Pour les marchés, c’est la chambre régionale des comptes (CRC), qui se penche régulièrement sur les finances des collectivités, qui avait décelé un problème. En effet, plusieurs marchés ont été découpés selon la technique du « saucissonnage ». C’est-à dire que les prestations étaient séparées les unes des autres pour que le montant total n’atteigne pas les plafonds nécessitant une procédure plus stricte de mise en concurrence. Par exemple, la rénovation de l’école de la mosquée du vendredi de Tsingoni en 2016 a fait l’objet de deux factures distinctes (58.000 euros pour l’extérieur, 66.700 euros pour l’intérieur). Mises ensemble (124.700 euros), elles dépassaient le plafond de 90.000 qui nécessite de passer par le bulletin officiel des marchés publics et des annonces légales. Pareil pour des travaux réalisés sur les différents terrains de football de la commune. La société chargée des travaux a établi un montant pour chaque site. Autre problème et non des moindres, s’il y a eu une mise en concurrence pour ces marchés, il n’y en a plus aucune trace à la mairie. La CRC a été incapable de trouver les devis. Le maire avait affirmé, le 28 mars, qu’il y avait des problèmes d’archivage à la mairie, mais que des progrès avaient été faits depuis. Il s’était également pris à son ancien adjoint, le jugeant responsable des irrégularités.  Pourtant, l’une des employés communaux avait chargé le maire, au cours des auditions, en affirmant que le maire « décidait seul ».

Pour prise illégale d’intérêts, celui qui est maire de Tsingoni depuis 2014 et actuel candidat aux élections sénatoriales a été condamné à douze mois de prison avec sursis, une peine d’inéligibilité de trois ans et 15.000 euros d’amende. La vice-procureure, Delphine Moncuit, avait demandé une peine d’inégibilité de cinq ans avec exécution provisoire, ainsi que vingt-quatre mois de prison avec un sursis simple et 7.000 euros d’amende.

Deux entrepreneurs mahorais, le gérant d’une entreprise de peinture à Tsingoni et un spécialiste de l’équipement sportif du nord de Mayotte, ont été également condamnés pour avoir profité des marchés irréguliers.

Bacar Mohamed réagit à sa condamnation

Le désormais ex-maire de Tsingoni a pris acte de la décision du tribunal. Il la trouve « sévère eu égard aux griefs qui [lui] sont reprochés ». « Je fais remarquer qu’on ne me reproche ni un enrichissement personnel ni une rétrocommission quelconque », poursuit-il. Sans évoquer la prise d’illégale d’intérêts (la vente de terrains à sa fille), il dit « continuer toujours à nier avec vigueur » le délit de favoritisme. 

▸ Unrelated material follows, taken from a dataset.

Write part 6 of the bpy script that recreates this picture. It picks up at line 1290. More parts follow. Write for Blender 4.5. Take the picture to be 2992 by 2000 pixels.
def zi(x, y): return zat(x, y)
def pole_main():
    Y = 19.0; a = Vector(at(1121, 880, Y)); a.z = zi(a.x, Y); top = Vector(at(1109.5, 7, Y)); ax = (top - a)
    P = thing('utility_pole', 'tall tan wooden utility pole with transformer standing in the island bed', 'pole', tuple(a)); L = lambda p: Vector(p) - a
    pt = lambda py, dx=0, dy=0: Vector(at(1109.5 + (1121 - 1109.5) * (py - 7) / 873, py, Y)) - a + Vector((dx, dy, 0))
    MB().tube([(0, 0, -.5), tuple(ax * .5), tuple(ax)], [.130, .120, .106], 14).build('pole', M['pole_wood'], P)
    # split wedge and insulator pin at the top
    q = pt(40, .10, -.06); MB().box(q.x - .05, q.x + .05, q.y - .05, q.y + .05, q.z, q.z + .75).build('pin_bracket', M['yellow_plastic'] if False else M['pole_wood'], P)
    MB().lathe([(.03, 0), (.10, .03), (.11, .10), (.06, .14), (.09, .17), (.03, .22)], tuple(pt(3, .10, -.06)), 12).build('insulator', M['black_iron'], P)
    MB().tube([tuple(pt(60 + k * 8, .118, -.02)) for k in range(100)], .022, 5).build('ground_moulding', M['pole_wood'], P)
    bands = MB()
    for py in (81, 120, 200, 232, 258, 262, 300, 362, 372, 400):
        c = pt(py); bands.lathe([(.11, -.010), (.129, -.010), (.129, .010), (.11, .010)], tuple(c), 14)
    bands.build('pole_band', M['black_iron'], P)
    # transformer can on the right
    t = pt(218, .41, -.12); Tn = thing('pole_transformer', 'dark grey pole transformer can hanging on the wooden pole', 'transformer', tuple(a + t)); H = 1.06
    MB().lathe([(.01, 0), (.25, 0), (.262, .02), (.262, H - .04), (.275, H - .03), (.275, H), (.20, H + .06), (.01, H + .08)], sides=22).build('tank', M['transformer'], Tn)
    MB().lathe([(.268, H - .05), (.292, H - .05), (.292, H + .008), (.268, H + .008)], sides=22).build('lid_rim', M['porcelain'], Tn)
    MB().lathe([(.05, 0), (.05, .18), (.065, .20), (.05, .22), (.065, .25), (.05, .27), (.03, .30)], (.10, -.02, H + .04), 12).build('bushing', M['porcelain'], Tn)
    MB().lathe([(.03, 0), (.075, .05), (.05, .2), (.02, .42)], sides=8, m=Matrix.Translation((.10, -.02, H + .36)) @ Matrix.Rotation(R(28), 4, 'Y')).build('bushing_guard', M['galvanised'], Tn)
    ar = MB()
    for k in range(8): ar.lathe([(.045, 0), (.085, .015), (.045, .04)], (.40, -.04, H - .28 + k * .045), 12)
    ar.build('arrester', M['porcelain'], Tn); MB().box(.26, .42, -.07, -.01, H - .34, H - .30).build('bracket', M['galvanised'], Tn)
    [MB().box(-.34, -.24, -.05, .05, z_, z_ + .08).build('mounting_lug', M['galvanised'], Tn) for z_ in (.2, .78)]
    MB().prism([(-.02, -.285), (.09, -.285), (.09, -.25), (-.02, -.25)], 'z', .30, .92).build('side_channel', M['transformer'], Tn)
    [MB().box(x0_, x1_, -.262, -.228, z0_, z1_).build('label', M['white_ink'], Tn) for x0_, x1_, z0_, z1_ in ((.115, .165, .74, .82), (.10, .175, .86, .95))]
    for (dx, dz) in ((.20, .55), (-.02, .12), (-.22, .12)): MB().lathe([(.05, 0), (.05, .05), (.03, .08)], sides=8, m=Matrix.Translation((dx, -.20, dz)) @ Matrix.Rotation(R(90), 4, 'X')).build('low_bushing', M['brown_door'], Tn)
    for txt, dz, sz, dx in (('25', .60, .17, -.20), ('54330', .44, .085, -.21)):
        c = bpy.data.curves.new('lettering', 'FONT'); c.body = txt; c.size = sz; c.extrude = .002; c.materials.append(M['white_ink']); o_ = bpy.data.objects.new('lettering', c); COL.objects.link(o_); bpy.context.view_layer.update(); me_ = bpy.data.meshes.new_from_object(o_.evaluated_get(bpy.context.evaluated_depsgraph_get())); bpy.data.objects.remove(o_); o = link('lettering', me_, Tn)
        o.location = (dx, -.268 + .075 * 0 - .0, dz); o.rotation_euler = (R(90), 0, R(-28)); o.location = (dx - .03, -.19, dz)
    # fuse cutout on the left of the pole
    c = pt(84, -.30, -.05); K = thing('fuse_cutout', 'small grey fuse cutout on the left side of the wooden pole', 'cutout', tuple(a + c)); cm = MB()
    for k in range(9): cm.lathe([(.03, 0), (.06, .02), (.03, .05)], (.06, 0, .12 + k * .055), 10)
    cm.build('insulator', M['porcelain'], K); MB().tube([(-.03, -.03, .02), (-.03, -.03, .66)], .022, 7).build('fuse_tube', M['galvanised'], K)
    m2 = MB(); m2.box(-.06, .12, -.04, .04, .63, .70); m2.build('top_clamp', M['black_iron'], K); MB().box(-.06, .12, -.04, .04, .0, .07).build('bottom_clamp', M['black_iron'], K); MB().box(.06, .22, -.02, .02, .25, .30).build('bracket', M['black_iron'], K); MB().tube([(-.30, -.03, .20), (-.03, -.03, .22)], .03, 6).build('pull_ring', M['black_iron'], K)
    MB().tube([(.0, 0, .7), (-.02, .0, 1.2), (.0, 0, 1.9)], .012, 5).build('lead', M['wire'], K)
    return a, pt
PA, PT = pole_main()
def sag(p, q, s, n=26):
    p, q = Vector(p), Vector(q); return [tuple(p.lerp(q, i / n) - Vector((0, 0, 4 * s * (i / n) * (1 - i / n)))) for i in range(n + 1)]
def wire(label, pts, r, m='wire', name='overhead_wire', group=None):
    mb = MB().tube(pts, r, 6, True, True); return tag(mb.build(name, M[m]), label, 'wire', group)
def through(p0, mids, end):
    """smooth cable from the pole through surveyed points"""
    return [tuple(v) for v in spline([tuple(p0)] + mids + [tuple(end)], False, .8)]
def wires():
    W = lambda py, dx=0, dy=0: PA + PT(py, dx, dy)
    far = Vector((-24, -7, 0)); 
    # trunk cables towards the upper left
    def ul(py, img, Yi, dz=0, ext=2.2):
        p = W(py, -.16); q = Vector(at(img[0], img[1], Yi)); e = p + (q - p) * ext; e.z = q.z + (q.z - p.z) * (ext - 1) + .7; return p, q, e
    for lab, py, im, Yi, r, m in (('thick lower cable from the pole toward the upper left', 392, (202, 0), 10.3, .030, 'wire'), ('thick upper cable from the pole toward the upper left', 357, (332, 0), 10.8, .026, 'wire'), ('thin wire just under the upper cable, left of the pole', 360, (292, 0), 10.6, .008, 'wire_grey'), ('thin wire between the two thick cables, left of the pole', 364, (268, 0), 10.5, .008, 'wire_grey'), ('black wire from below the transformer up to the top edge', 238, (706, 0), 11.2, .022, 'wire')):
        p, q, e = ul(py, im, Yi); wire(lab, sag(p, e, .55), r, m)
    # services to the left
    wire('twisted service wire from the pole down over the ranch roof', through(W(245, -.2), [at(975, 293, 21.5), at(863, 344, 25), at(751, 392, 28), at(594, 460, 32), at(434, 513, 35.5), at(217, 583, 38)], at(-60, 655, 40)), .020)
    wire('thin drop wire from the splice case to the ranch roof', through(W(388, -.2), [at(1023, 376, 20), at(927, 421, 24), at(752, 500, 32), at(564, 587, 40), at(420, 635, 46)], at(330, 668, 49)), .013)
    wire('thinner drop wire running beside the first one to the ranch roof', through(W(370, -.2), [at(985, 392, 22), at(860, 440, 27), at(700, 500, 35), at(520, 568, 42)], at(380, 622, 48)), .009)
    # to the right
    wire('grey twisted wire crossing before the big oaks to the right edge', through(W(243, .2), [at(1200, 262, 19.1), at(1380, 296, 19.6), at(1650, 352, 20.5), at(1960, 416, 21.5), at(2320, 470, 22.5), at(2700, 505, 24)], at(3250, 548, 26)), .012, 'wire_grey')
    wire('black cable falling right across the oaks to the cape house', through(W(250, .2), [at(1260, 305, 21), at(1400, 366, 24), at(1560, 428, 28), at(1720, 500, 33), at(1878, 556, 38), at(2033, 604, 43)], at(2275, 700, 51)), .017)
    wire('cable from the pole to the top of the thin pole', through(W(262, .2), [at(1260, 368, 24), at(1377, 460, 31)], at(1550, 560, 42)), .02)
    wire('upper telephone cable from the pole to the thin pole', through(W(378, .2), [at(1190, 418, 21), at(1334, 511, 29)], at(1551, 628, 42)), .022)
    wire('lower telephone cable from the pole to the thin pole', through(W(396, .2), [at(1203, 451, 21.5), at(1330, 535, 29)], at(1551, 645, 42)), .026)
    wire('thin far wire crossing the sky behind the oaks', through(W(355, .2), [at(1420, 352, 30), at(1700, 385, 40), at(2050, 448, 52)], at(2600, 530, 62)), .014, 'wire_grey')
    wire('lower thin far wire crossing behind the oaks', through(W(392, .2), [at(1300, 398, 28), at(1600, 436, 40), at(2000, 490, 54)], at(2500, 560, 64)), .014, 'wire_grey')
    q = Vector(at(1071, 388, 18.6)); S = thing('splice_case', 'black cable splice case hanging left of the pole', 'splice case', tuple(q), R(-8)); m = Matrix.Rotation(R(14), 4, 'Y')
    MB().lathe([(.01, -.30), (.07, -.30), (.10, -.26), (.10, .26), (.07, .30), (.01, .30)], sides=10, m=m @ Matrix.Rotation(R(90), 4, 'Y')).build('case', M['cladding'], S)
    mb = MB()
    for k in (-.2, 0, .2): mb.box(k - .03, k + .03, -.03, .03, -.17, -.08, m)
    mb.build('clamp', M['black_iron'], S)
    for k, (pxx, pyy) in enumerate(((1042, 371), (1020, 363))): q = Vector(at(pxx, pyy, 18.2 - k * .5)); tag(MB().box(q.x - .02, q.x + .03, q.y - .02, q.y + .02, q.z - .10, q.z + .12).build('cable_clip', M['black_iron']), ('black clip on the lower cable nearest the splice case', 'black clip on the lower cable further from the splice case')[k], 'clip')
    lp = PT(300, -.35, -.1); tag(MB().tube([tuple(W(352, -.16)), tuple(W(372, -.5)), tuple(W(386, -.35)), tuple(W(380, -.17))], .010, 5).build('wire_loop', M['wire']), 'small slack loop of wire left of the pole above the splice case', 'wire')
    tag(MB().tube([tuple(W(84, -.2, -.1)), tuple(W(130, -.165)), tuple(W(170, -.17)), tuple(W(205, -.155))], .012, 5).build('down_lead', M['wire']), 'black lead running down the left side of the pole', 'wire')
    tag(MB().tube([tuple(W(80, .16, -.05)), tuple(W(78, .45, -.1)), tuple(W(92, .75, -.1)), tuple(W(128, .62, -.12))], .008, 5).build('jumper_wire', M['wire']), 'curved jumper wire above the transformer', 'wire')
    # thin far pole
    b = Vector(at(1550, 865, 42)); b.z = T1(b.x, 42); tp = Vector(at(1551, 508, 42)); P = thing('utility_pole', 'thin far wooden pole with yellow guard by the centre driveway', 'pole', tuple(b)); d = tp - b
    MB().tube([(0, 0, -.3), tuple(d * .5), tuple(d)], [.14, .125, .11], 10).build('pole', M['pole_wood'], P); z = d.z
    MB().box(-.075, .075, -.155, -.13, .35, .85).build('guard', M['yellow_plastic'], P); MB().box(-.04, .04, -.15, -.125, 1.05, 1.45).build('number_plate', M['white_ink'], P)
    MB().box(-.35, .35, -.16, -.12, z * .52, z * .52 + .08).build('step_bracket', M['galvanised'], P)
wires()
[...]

Sur la suite, « il appartient maintenant à mon successeur de maintenir l’unité que j’ai mise en place depuis 2014 au sein de la majorité municipale actuelle, et ce jusqu’à la fin de la mandature en cours ». Même s’il peut toujours faire appel (cela ne suspend pas la décision), il remercie sa majorité, les agents municipaux et les habitants de sa commune de leur confiance. 

« De toute évidence, face à ce procès purement politique, je ne me laisserai pas facilement abattre et me réserve le droit, en concertation avec mon avocat, de faire appel pour laver mon honneur », prévient-il.